* [INFORMATION PROVIDED]
————
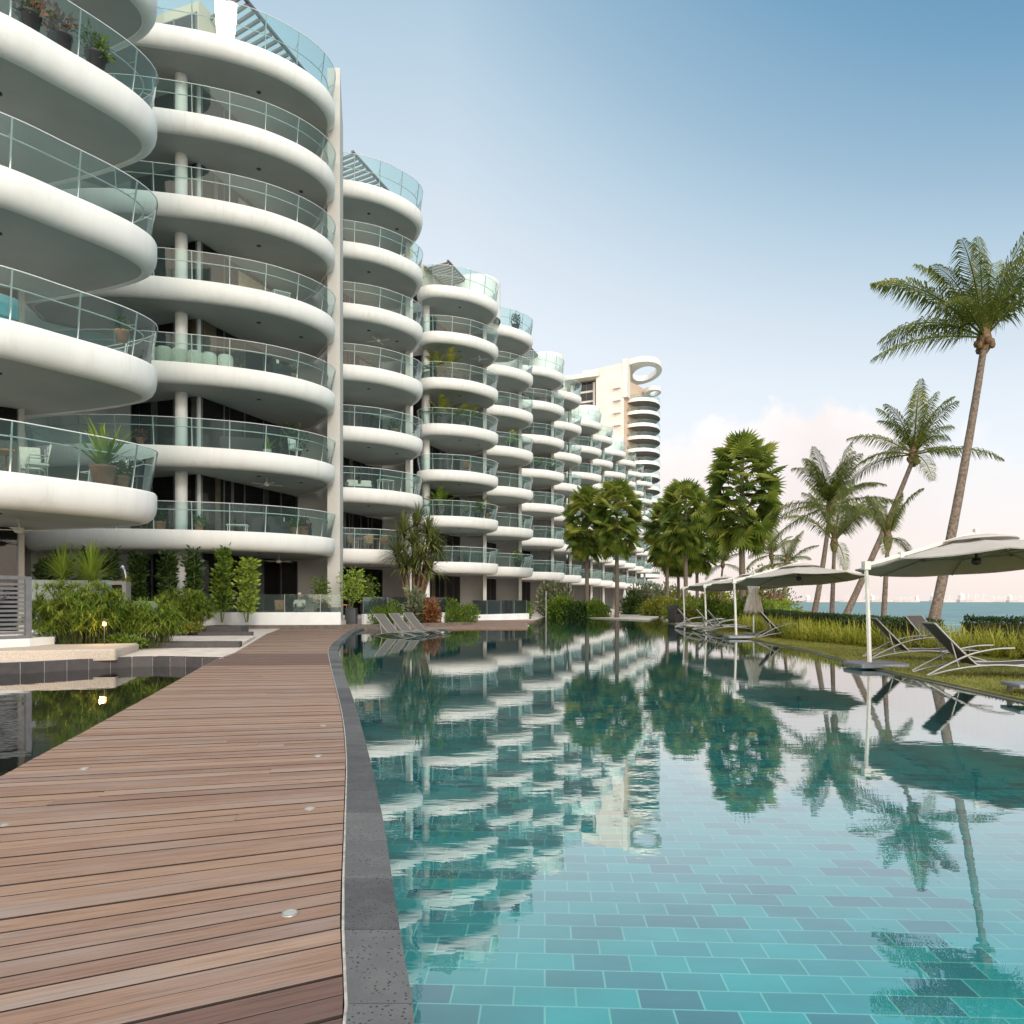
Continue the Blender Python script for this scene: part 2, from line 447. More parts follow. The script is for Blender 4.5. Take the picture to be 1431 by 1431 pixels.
m, t, b = new_mat('lamp_glow')
b.inputs['Base Color'].default_value = (1, .7, .35, 1)
b.inputs['Emission Color'].default_value = (1, .52, .16, 1)
b.inputs['Emission Strength'].default_value = 60
M['lampglow'] = m
b.inputs['Emission Strength'].default_value = 5
b.inputs['Emission Color'].default_value = (1, .42, .07, 1)

# ------------------------------------------------------------------ mesh helpers
class MB:
    """collects geometry and links it as one mesh object"""
    def __init__(self):
        self.v = []; self.n = 0; self.faces = []; self.smooth = []; self.mi = []
    def add(self, verts, faces, smooth=False, mi=0):
        verts = np.asarray(verts, float).reshape(-1, 3)
        self.v.append(verts)
        for f in faces:
            self.faces.append([i + self.n for i in f]); self.smooth.append(smooth); self.mi.append(mi)
        self.n += len(verts)
        return self
    def quads(self, q, mi=0):
        q = np.asarray(q, float)
        k = q.shape[1]
        self.v.append(q.reshape(-1, 3))
        base = self.n
        for i in range(len(q)):
            self.faces.append(list(range(base + i * k, base + (i + 1) * k))); self.smooth.append(False); self.mi.append(mi)
        self.n += len(q) * k
        return self
    def box(self, c, s, rz=0.0, mi=0, tilt=None):
        x, y, z = s[0] / 2, s[1] / 2, s[2] / 2
        p = np.array([(-x, -y, -z), (x, -y, -z), (x, y, -z), (-x, y, -z), (-x, -y, z), (x, -y, z), (x, y, z), (-x, y, z)])
        if tilt is not None:
            p = p @ np.array(tilt.to_3x3()).T
        if rz:
            cs, sn = math.cos(rz), math.sin(rz)
            p = p @ np.array([(cs, sn, 0), (-sn, cs, 0), (0, 0, 1)])
        return self.add(p + np.array(c), [(0, 3, 2, 1), (4, 5, 6, 7), (0, 1, 5, 4), (1, 2, 6, 5), (2, 3, 7, 6), (3, 0, 4, 7)], False, mi)
    def rbox(self, c, s, r, rz=0.0, mi=0):
        """box with rounded vertical edges and chamfered top"""
        x, y = s[0] / 2, s[1] / 2
        pts = []
        for (qx, qy, a0) in ((x - r, y - r, 0), (-x + r, y - r, 90), (-x + r, -y + r, 180), (x - r, -y + r, 270)):
            for k in range(4):
                a = math.radians(a0 + k * 30)
                pts.append((qx + r * math.cos(a), qy + r * math.sin(a)))
        cs, sn = math.cos(rz), math.sin(rz)
        rings = [(0, 1.0), (s[2] - r * .6, 1.0), (s[2] - r * .2, 1 - .35 * r / max(x, y)), (s[2], 1 - r / max(x, y))]
        vs = []
        for (h, k) in rings:
            for px, py in pts:
                px, py = px * k, py * k
                vs.append((c[0] + px * cs - py * sn, c[1] + px * sn + py * cs, c[2] - s[2] / 2 + h))
        n = len(pts); fs = []
        for i in range(len(rings) - 1):
            for j in range(n):
                fs.append((i * n + j, i * n + (j + 1) % n, (i + 1) * n + (j + 1) % n, (i + 1) * n + j))
        self.add(vs, fs, True, mi)
        top = vs[-n:]; self.add(top, [tuple(range(n))], False, mi)
        self.add(vs[:n], [tuple(range(n))[::-1]], False, mi)
        return self
    def prism(self, poly, z0, z1, mi=0):
        n = len(poly)
        a = sum(poly[i][0] * poly[(i + 1) % n][1] - poly[(i + 1) % n][0] * poly[i][1] for i in range(n))
        if a < 0: poly = poly[::-1]
        v = [(p[0], p[1], z0) for p in poly] + [(p[0], p[1], z1) for p in poly]
        f = [tuple(range(n))[::-1], tuple(range(n, 2 * n))] + [(i, (i + 1) % n, n + (i + 1) % n, n + i) for i in range(n)]
        return self.add(v, f, False, mi)
    def tube(self, pts, r, seg=8, mi=0, cap=True, smooth=True):
        pts = [Vector(p) for p in pts]
        rs = r if isinstance(r, (list, tuple)) else [r] * len(pts)
        vs = []; up = Vector((0, 0, 1))
        prev = None
        for i, p in enumerate(pts):
            d = (pts[min(i + 1, len(pts) - 1)] - pts[max(i - 1, 0)]).normalized()
            ref = prev if prev is not None else (Vector((1, 0, 0)) if abs(d.z) > .9 else up)
            a = (ref - d * ref.dot(d))
            if a.length < 1e-5: a = d.orthogonal()
            a.normalize(); prev = a
            bb = d.cross(a)
            for k in range(seg):
                th = 2 * math.pi * k / seg
                vs.append(p + (a * math.cos(th) + bb * math.sin(th)) * rs[i])
        fs = []
        for i in range(len(pts) - 1):
            for k in range(seg):
                fs.append((i * seg + k, i * seg + (k + 1) % seg, (i + 1) * seg + (k + 1) % seg, (i + 1) * seg + k))
        self.add([tuple(v) for v in vs], fs, smooth, mi)
        if cap:
            self.add([tuple(v) for v in vs[:seg]], [tuple(range(seg))[::-1]], False, mi)
            self.add([tuple(v) for v in vs[-seg:]], [tuple(range(seg))], False, mi)
        return self
    def lathe(self, prof, c=(0, 0, 0), seg=20, wave=0.0, waves=0, mi=0):
        vs = []; fs = []
        for (r, z) in prof:
            for k in range(seg):
                th = 2 * math.pi * k / seg
                rr = r * (1 + wave * math.cos(waves * th)) if wave else r
                vs.append((c[0] + rr * math.cos(th), c[1] + rr * math.sin(th), c[2] + z))
        for i in range(len(prof) - 1):
            for k in range(seg):
                fs.append((i * seg + k, i * seg + (k + 1) % seg, (i + 1) * seg + (k + 1) % seg, (i + 1) * seg + k))
        return self.add(vs, fs, True, mi)
    def build(self, name, mats, parent=None, origin=None):
        me = bpy.data.meshes.new(name)
        V = np.concatenate(self.v) if self.v else np.zeros((0, 3))
        off = np.zeros(3)
        if parent is not None:
            p = parent; 
            while p is not None:
                off += np.array(p.location); p = p.parent
        if origin is not None:
            off += np.array(origin)
        V = V - off
        nl = [len(f) for f in self.faces]
        me.vertices.add(len(V)); me.vertices.foreach_set('co', V.ravel())
        tot = sum(nl)
        me.loops.add(tot); me.polygons.add(len(nl))
        me.loops.foreach_set('vertex_index', np.fromiter((i for f in self.faces for i in f), int, tot))
        st = np.concatenate([[0], np.cumsum(nl)[:-1]]) if nl else np.zeros(0)
        me.polygons.foreach_set('loop_start', st.astype(int))
        me.polygons.foreach_set('use_smooth', np.array(self.smooth, bool))
        me.polygons.foreach_set('material_index', np.array(self.mi, int))
        for mt in (mats if isinstance(mats, (list, tuple)) else [mats]):
            me.materials.append(mt)
        me.update(calc_edges=True)
        me.validate()
        o = bpy.data.objects.new(name, me)
        COL.objects.link(o)
        if parent is not None: o.parent = parent
        if origin is not None: o.location = origin
        return o

def tag(o, label=None, cat=None, group=None, kind=None):
    if label: o['label'] = label
    if cat: o['category'] = cat
    if group: o['group'] = group
    if kind: o['kind'] = kind
    return o

def thing(name, label, cat, loc=(0, 0, 0), rz=0, group=None):
    o = bpy.data.objects.new(name, None)
    o.empty_display_size = .2
    COL.objects.link(o)
    o.location = loc
    o.rotation_euler = (0, 0, rz)
    return tag(o, label, cat, group)

def children(o):
    return [c for c in bpy.data.objects if c.parent is o]

KIDS = {}
def copy_tree(o, parent=None):
    c = o.copy(); COL.objects.link(c)
    if parent is not None: c.parent = parent
    if o not in KIDS: KIDS[o] = children(o)
    for ch in KIDS[o]: copy_tree(ch, c)
    return c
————
* [WHAT THIS TASK INVOLVES] Give again, word for word, every line from the top of the data above to the line holding "b.inputs['Emission Color'].default_value = (1, .42, .07, 1)", inclusive, with the pictures left out.

* [WRITTEN REPLY]
Continue the Blender Python script for this scene: part 2, from line 447. More parts follow. The script is for Blender 4.5. Take the picture to be 1431 by 1431 pixels.
m, t, b = new_mat('lamp_glow')
b.inputs['Base Color'].default_value = (1, .7, .35, 1)
b.inputs['Emission Color'].default_value = (1, .52, .16, 1)
b.inputs['Emission Strength'].default_value = 60
M['lampglow'] = m
b.inputs['Emission Strength'].default_value = 5
b.inputs['Emission Color'].default_value = (1, .42, .07, 1)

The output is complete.